After an early morning meeting with Markus Matern on the Viktualienmarkt (see his Panorama of that traditional Munich marketplace) I decided to visit another friend on a very specialized market in the afternoon...

The Olympic Hall of the 1972 Olympic Games is still a nice place for concerts or sports events like bicycle races, and once a year it's a marketplace for those enthusiasts who search for spare parts and literature or just want to have a look at those beautiful historical cars like the 1911 Delaunay Belleville at the ASC booth.

Mercedes celebrates the 50th anniversary of the SL line in an extra area and the show room sign leads to a big hall where you can buy almost everything from Alfa Giulia to Zündapp motorbikes.

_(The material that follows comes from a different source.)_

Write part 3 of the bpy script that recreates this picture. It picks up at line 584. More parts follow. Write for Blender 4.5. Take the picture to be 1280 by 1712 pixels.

Did you spot the strange term Oldtimer on the inflatable arc? This is german - or better: germish (= GERMans trying to speak englISH mixing up everything) for vintage cars. The very colourful booth left of it offers "funny" colour strips for cars, nothing I'd want for my 1975 Volkswagen Super Beetle Convertible... you might be able to read the English description on the full screen version of my QTVR.
The National Motor Museum in Beaulieu, England
Klassikerschmiede is a team of experts near Munich who care for cars like that 1911 Delaunay Belleville
Only a few lines about the Delaunay Belleville car works at Wikipedia
Voigtländer Bessa-L w/ 15 mm Heliar; 1/4 sec. @ f8

Monopod and self-built adaptor

Reala Color Negative film scanned with LS-4000 trying to establish a full 16-bit workflow

Stitched with PTMac, some manipulation in Photoshop
More about the Delaunay Belleville
I thought this might be interesting to some of you...

This car was manufactured in France in 1911. At that time it was usual to have the carriage body of such a car built in another place, this Landaulet has been built near Kensington in England. The first owner is said to have traded it in for a new Rolls Royce in the mid-30s. The second owner later borrowed it to the National Motor Museum in Beaulieu, England.

After a long time on exhibition it was sold in the mid-80s to the third (and present) owner who has just finished the last important details: all the dirt of so many decades has been gently removed from the original painting reveiling it's original blue colour. I always thought the car was black! Everything is in it's original state, even the interior decoration.

The tech guy behind it Alfred Smidt of klassikerschmiede.de had a busy weekend explaining all the interesting details of this project and the history of this veteran car to the visitors.